The side porch of our new house overlooks a wooded area. Between the house and the woods is a large hill which I do not own. It is common property of the Development Association. The tips of two or three large rocks, actually boulders, jutted out of the ground. My wife suggested I plant something behind the rocks to improve the view from the porch. We feed and watch dozens of goldfinches, nuthatches, tufted titmice, cardinals, bluejays, cowbirds, woodpeckers, redwinged blackbirds, doves, chicadees,and others we have not identified. I bought some heather in late spring when they were in bloom. As I planted each at the base of the hill, behind the rocks, I uncovered each large stone. More and more of the boulders became visible.
I added more heather and some lavender. It took several weeks of hard digging and uprooting of some pernicioius weeds that made my hands and arms perpetually itch. (I don't like wearing garden gloves.) When it was finished the rough hill became a thing of beauty. The boulders encircled the hill. There were about twenty of them. Our neighbor across the street thanked me for improving the vista from her living room window. Encouraged, I began cutting back the brush from the woods behind to expose large tree trunks and Tarzan-like vines. The Association gardeners who had been mowing the hill now stayed away so I was reponsible for getting the mowing done. The man who does the mowing for us identified with the project and obliged by cutting back even more than I had asked. We gave various names to our hill-Bunker Hill, Stonehenge, Heather Hill, etc.

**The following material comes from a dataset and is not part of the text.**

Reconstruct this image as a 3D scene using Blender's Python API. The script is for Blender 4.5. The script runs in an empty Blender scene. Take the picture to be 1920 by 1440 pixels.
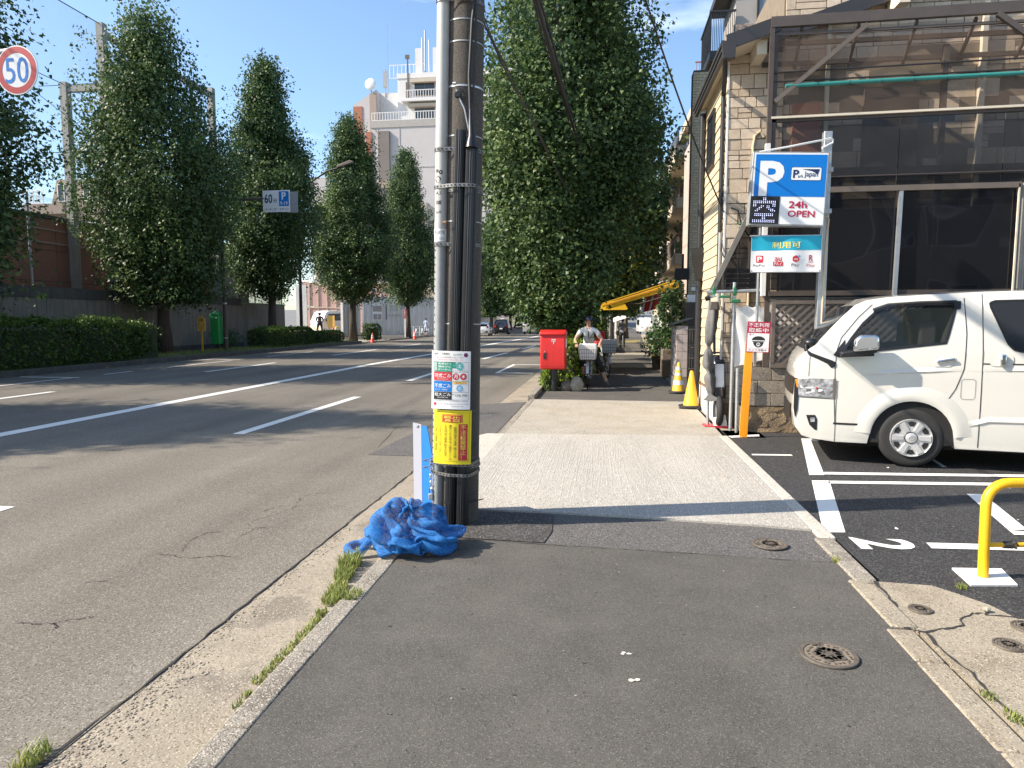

We were thrilled with out hill ("ours" only in a general sense) but so were a family the chipmonks who had lived in the woods. When you feed birdss you feed everyone else. The chipmonks loved to jump from rock to rock and they began a series of tunnels beneath my newly made mulch. One tunnel lay dangerously close to the roots of a heather plant. It had to go.
Early one morning I placed a large rock over the entrance to the tunnel. The next morning there was new entrance, even closer to my heather. Again, I placed a barrier-this time several rocks. Again, they dug around it, even cloer to my plant. I created a mound of rocks. My wife laughed at my efforts. "You are Tom and he is Jerry. Jerry always wins. Move your plant." I held fast. The mound went undistrubed for a day. I felt myself triumphant.
Jack is my seven year old grandchildchil (one of seven). He loves nature and cathes and releases frogs in our pond. Jack was intrigued by the chipmonk hole. Although I asked him to leave it alone, and without me knowing, he uncovered the tunnel. He was convinced I would have killed the chipmonk. I had explained it wasn't his real home. I had seen him carry seeds from our feeders back to an nest in the woods. "It's only an escape path for him from preditors." There are many hawks in our area and a black stray cat that stalks whatever birds or some animals it can find. He has many other enteances to that tunnel.
No matter, he was unconvinced. He placed two chocolate cookies for the tunnel diger. "Chipmonks don't eat cookies," I explained. "They eat the seeds we put out for the birds. That's why grandmom greases the poles with Vaseline." In two hours the cookies were gone.
This morning I took my pick and destroyed the tunnel. I replaced the rock mound just to be sure. So far no new tunnels. Jack hasn't been back yet. Perhaps Tom is yet to win. My wife is certain he will.